When the integer k is divid by 12, the remainder is 3. Which of the following, when divided by 12, will have a remainder of 6?
I. 2k
II. 6k
III. 4k+6

(A) I only
(B) II only
(C) III only
(D) I and II only
(E) I,II, and III

Answer with explaination will be highly appreciated.
OA E

Plug in values dude....

What do you plug in? Try k=15 ( because 15/12 gives you a remainder 3)

I. 2k=30 and remainder is 6 (when divided by 12)
II. 6k=90 and remainder is 6 (when divided by 12)
III. 4k+6=66 and remainder is 6(when divided by 12)

Hence all the three conditions return the same remainder 6.(E)

If k is divided by 12 and leaves remainder as 3,then we can assume values of k to be 3,15,27 and so on..
So,we will take value of k=3..

1.)2k = 6 divided by 12 will always leave remainder as 6.
2.) 6k = 18 when divided by 12 will always leave remainder as 6
3.) 4k+6 = 18 when divided by 12 will always leave remainder as 6

So All above conditions will give the answers.

Hence correct answer is E

the above solutions aren't good enough, actually; in these kinds of problems, you can't just pick one value and watch what happens. in order to be convinced that the pattern is genuine, you would have to pick a succession of numbers that satisfies each of the statements, and make sure that you keep getting the same remainder every time.

so, you should try at least a few values -- 3, 15, 27, 39, etc. -- until you are satisfied that the pattern is going to continue indefinitely.

--

here's a theory-based approach:

if k leaves a remainder of 3 when it is divided by 12, then you can write k = 12n + 3 (where n is an integer).

(i) 2k = 24n + 6.
since 24n is a multiple of 12, this will have an overall remainder of 6 when you divide it by 12.

(ii) 6k = 72n + 18.
= 72n + 12 + 6.
since 72n and 12 are multiples of 12, this will have an overall remainder of 6 when you divide it by 12.
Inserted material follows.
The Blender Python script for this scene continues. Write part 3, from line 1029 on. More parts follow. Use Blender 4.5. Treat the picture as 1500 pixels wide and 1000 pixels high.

(iii) 4k + 6 = (48n + 12) + 6 = 48n + 18.
= 48n + 12 + 6.
since 48n and 12 are multiples of 12, this will have an overall remainder of 6 when you divide it by 12.

so, all three of them.

I totally understand the point you are making here Ron. But the question does not necessarily specify which of the following options must leave a remainder 6( In which case we need to check for multiple cases) ; rather the stem asks which of the following leaves a remainder 6( Even if 1 plug in satisfies the condition, the stem is satisfied.) In other words, the question is not a must be true type( for all cases).

What do you think?

yeah ok, i see what you're saying here -- the language of this problem does pretty much imply that the remainder will be the same every time.

i don't think that this is actually an official problem, since i don't think the official problems would be this cavalier with their language; i'm pretty sure that any official problem would contain either "must" or "could" in the problem statement.

technically, though, if you DO see a problem like this, you should treat it as a "must" problem.